Average and peak temperatures of the different countries will increase in the future. This will lead to a higher number of CDD, which consequently increases the electricity demand for space cooling. One aspect that was not included in this study but should be taken into account is the thermal efficiency of the building stock. It is expected that in the future buildings will be more efficient and will require less energy to heat up or cool down the indoor temperature to a human comfort zone.
Regarding the power generation units, they will also be affected by the variation of climate parameters. The wind speed, solar radiation and air temperature will affect the supply-side. In the near future, the variation in air temperature will affect the output of the conventional thermal generation units. However, when performing long-term planning, the variability of the VRES will play a bigger role. It was evidenced how by introducing the forecasts for the different years in the future, the energy yield of the variable renewable sources, like wind, can change without modifying the installed capacity. And the change in these patterns could lead to a higher requirement of energy storage and consequently generation to supply the affected hours. The step investment limit is also found to be a limiting factor in different scenarios. Although it is a constraint that should be considered to model the real-life capability of deployment and commissioning of technologies, it is also a warning to evaluate current policies and estimates of production capability and how they can be improved.

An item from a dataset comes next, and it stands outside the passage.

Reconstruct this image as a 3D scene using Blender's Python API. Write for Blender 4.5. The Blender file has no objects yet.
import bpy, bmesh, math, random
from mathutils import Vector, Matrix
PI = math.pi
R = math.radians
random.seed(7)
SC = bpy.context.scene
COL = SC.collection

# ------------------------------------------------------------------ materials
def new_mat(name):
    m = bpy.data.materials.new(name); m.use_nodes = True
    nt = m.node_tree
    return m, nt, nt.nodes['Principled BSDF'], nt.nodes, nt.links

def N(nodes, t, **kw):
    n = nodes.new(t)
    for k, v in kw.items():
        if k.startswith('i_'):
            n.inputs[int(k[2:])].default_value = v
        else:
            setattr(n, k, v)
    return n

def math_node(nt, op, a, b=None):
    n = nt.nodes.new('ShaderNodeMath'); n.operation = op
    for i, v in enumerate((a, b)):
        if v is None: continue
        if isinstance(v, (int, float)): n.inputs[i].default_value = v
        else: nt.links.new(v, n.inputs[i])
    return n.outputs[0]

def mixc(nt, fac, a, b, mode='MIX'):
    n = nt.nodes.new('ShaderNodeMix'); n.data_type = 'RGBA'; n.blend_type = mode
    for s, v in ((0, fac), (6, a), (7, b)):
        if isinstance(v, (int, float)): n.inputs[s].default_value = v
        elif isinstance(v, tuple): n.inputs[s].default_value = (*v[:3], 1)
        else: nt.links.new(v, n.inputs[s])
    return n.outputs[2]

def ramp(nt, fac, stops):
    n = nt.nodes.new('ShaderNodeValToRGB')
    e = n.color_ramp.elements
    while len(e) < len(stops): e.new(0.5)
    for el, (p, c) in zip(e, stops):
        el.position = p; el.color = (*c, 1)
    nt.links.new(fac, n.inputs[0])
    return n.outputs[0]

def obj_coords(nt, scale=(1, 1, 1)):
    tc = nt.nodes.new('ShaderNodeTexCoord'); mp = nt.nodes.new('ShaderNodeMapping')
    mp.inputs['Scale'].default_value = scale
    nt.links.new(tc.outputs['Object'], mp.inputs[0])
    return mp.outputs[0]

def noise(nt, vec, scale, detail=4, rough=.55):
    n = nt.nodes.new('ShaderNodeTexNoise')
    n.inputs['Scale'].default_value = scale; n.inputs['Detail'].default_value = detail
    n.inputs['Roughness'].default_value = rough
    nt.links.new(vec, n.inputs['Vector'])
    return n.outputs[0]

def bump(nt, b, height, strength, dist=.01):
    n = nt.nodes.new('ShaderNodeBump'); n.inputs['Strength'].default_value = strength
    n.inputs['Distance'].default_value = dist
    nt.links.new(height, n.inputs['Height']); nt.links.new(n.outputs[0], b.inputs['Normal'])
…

Finally, this paper established an integrated approach where the impact of the climate change, and the inherent variability of related climate and weather parameters, on the different components of the power system is assessed using a capacity expansion optimization tool. In the framework of this paper, only long-term climate projections were used. It was assumed that they already include forecasted increased frequency and intensity of extreme weather events. Future work is expected using a similar integrated approach, considering all components of the power system, but simulating scenarios with synthetic more frequent and severe weather events to test the performance and limits of the systems under stress.